- **Your goal**: Retype word for word the lines lying between the line containing "Reconstruct this image" and the line containing "from mathutils import Vector, Matrix", together with those two lines themselves, and nothing besides.

##### Records supplied #####

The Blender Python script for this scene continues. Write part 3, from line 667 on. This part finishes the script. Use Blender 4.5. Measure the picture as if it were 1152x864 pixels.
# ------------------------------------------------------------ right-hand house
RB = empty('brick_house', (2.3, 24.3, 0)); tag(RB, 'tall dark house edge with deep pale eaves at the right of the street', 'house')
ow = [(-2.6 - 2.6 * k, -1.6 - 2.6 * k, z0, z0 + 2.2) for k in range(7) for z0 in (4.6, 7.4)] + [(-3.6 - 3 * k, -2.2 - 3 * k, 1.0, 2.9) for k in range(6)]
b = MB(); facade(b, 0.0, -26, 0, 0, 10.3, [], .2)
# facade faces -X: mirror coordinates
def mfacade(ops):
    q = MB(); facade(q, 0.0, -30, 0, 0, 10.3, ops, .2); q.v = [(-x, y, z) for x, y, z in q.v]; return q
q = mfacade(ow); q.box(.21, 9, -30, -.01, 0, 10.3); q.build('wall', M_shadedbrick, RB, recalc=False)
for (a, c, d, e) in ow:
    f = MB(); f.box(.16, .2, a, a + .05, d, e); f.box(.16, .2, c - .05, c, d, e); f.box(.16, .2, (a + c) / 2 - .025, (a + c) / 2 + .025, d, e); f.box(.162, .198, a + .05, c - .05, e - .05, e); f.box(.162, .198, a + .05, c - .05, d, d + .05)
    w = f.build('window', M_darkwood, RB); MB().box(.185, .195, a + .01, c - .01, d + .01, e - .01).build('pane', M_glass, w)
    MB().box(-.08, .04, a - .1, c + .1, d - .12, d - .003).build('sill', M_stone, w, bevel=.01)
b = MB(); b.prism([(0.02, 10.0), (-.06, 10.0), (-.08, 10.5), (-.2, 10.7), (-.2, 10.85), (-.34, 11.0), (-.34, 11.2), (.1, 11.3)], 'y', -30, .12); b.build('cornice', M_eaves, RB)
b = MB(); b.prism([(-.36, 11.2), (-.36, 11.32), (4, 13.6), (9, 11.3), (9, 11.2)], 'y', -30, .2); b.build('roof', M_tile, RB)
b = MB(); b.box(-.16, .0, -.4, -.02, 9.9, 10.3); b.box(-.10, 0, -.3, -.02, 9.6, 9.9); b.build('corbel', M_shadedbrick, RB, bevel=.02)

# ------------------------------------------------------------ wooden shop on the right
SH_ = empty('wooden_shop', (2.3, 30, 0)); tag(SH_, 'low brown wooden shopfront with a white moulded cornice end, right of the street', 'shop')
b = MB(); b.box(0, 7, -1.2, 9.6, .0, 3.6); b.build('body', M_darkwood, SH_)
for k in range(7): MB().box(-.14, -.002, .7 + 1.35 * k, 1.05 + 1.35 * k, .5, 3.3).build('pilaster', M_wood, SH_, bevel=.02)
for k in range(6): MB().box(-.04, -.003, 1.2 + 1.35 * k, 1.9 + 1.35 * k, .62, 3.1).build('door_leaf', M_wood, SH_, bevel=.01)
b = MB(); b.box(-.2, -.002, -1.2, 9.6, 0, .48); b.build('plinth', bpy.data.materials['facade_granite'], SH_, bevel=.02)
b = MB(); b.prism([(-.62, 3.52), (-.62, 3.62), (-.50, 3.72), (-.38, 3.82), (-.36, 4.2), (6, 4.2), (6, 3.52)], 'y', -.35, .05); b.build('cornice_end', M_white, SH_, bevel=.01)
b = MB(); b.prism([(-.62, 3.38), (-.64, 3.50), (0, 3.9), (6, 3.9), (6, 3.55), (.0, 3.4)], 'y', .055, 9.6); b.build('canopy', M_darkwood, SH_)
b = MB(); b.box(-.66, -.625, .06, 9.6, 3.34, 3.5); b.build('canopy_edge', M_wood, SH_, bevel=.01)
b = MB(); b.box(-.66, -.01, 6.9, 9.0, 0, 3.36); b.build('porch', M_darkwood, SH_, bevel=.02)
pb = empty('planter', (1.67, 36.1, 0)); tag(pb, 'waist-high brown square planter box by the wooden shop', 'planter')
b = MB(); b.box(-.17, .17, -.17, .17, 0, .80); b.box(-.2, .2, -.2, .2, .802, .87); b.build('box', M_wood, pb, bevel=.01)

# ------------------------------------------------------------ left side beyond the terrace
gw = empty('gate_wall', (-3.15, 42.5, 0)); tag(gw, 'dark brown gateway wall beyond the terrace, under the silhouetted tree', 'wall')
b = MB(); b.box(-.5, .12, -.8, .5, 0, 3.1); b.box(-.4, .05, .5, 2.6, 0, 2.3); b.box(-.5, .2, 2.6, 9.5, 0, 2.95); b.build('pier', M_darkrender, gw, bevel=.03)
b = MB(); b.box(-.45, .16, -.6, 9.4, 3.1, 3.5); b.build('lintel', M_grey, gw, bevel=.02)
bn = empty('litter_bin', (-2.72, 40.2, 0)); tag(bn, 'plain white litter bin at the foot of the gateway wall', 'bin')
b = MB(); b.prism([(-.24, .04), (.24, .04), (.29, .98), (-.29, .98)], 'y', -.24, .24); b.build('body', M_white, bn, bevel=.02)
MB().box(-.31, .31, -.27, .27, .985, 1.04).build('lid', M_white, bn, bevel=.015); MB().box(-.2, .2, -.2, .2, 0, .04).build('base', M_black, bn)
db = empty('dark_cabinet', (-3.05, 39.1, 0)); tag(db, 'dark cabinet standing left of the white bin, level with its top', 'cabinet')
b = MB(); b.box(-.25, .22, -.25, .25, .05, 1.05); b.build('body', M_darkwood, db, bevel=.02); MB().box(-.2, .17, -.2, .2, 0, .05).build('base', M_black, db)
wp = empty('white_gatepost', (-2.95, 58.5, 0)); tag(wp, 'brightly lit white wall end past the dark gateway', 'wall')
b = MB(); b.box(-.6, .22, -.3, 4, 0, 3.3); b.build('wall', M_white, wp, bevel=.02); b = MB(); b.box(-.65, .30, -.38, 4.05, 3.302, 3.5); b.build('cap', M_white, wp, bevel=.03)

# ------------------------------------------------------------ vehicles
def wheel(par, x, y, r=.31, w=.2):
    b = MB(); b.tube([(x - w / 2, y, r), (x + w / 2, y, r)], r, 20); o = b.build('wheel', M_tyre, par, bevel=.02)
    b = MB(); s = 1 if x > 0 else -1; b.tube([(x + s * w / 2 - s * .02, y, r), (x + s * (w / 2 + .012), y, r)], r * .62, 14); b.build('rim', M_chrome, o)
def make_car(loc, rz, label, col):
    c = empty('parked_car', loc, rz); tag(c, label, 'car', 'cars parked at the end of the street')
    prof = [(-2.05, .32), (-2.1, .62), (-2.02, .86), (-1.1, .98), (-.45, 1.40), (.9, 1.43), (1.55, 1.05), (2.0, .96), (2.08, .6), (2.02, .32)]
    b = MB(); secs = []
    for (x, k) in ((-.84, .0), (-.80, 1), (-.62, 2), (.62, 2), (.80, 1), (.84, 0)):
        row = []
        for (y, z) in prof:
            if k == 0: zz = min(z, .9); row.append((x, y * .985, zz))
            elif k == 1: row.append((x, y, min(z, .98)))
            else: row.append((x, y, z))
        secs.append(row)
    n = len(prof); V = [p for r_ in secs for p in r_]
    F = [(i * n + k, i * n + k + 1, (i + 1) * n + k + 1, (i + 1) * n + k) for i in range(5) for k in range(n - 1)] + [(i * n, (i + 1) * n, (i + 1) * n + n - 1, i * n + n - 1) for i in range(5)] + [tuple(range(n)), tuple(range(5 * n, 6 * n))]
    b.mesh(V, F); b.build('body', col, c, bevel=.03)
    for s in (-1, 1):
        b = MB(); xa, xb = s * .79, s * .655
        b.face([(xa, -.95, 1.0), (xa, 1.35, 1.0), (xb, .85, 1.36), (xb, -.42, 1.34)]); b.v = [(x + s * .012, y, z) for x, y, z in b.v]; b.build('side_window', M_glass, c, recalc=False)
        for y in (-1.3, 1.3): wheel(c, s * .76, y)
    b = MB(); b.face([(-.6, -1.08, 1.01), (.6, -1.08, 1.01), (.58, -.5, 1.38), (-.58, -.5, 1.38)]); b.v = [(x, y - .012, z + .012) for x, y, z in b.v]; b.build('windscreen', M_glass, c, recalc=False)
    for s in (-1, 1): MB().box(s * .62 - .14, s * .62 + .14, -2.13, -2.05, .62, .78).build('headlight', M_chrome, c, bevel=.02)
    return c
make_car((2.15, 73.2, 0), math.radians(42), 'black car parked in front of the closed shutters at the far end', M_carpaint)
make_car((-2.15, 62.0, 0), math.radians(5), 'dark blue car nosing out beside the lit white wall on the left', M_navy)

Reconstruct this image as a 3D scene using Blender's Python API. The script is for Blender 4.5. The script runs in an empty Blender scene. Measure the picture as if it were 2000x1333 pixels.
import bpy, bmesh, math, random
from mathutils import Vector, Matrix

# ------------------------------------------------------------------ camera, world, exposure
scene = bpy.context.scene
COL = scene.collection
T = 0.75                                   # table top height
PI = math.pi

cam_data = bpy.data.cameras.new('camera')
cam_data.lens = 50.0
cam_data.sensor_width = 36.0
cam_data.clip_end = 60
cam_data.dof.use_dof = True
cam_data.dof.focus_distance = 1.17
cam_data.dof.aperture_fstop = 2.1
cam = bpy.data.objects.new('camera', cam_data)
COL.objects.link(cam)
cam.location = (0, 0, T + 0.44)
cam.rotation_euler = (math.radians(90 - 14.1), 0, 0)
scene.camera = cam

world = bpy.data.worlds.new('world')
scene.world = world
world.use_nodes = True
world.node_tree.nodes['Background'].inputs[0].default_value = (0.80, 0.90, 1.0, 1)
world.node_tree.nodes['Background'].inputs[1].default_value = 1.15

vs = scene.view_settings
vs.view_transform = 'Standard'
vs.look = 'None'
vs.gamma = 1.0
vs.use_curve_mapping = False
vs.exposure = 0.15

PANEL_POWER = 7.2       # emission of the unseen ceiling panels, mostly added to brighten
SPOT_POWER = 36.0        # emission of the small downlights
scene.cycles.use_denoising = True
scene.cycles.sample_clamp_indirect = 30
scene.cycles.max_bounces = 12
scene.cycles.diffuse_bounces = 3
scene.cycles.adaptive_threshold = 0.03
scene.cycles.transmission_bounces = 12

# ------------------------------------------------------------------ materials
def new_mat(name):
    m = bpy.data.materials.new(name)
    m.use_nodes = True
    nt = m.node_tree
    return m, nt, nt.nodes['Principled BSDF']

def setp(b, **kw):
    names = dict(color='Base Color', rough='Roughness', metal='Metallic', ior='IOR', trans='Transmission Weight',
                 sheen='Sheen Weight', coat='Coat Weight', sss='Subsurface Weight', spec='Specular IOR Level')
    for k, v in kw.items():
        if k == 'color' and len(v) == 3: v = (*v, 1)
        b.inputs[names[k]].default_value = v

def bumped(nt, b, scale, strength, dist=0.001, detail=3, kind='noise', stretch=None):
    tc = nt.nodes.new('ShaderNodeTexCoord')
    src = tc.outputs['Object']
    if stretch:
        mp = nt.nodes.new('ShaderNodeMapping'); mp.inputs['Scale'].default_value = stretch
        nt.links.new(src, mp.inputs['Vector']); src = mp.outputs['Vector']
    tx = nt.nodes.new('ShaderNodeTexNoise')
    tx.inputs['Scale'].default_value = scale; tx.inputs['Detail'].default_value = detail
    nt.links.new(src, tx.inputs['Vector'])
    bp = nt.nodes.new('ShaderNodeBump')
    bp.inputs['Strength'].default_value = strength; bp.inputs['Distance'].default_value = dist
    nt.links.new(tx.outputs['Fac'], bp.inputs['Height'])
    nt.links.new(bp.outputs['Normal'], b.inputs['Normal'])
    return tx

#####

- **Task output**:
Reconstruct this image as a 3D scene using Blender's Python API. The script is for Blender 4.5. The script runs in an empty Blender scene. Measure the picture as if it were 2000x1333 pixels.
import bpy, bmesh, math, random
from mathutils import Vector, Matrix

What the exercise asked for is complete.